Given this piece of code:
swap:
push ebp ; back up the base pointer,
mov ebp, esp
; push the context of the registers on the stack
push eax
push ebx
push ecx
push edx
mov eax, [ebp+8] ; address of the first parameter
mov ebx, [ebp+12] ; address of the second parameter
mov dl, [eax]
mov cl, [ebx]
mov [eax], cl
mov [ebx], dl
; restore the context of the registers from the stack
pop edx
pop ecx
pop ebx
pop eax
; restore the ebp
pop ebp
ret
(This is just the method. Previously we pushed the first and the second parameter on the stack.)
My question is: why do we add 8 to the Base Pointer to get to the address of the first parameter and then 12 ?
I get the fact that they are dword so each of them are 4 bytes..so from ebp + 8 to ebp + 12 it makes sens to make.

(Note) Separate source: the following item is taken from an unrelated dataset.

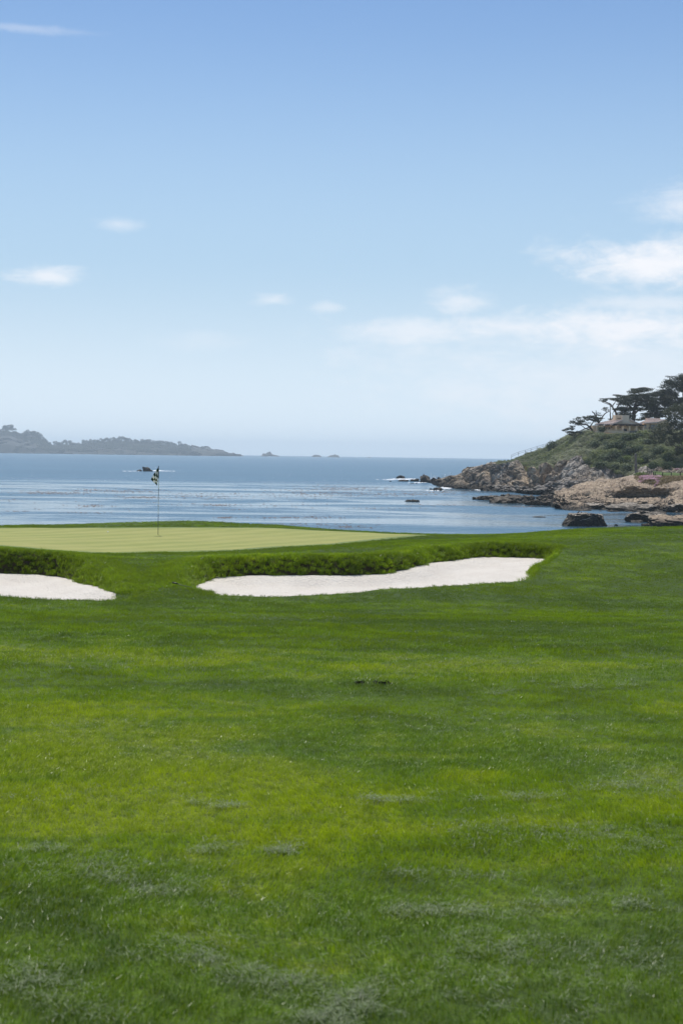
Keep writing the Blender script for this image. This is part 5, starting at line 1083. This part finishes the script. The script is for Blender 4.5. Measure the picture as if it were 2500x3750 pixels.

But why the first one is ebp + 8 ? Because if ESP points to the TOP of the stack, mov ebp, esp means that EBP points to the TOP of the stack. Then we push 4 values on the stack : eax, ebx, ecx and edx. Why is EBP + 8 pointing on the first parameter ?
When the function is called, the stack looks like:
+-------------+
| Parameter 2 |
+-------------+
| Parameter 1 |
+-------------+
| Return Addr | <-- esp
+-------------+
then after the "stack frame" is set up:
+-------------+
| Parameter 2 | <-- [ebp + 12]
+-------------+
| Parameter 1 | <-- [ebp + 8]
+-------------+
| Return Addr |
+-------------+
| saved ebp | <-- ebp
+-------------+ <-- esp
Now the context is saved:
+-------------+
| Parameter 2 | <-- [ebp + 12]
+-------------+
| Parameter 1 | <-- [ebp + 8]
+-------------+
| Return Addr |
+-------------+
| saved ebp | <-- ebp
+-------------+
| saved eax |
+-------------+
| saved ebx |
+-------------+
| saved ecx |
+-------------+
| saved edx | <-- esp
+-------------+
Don't forget that on many systems the stack grows downward (and that is definitely true of the x86 family), so the top of the stack will have the lowest memory address.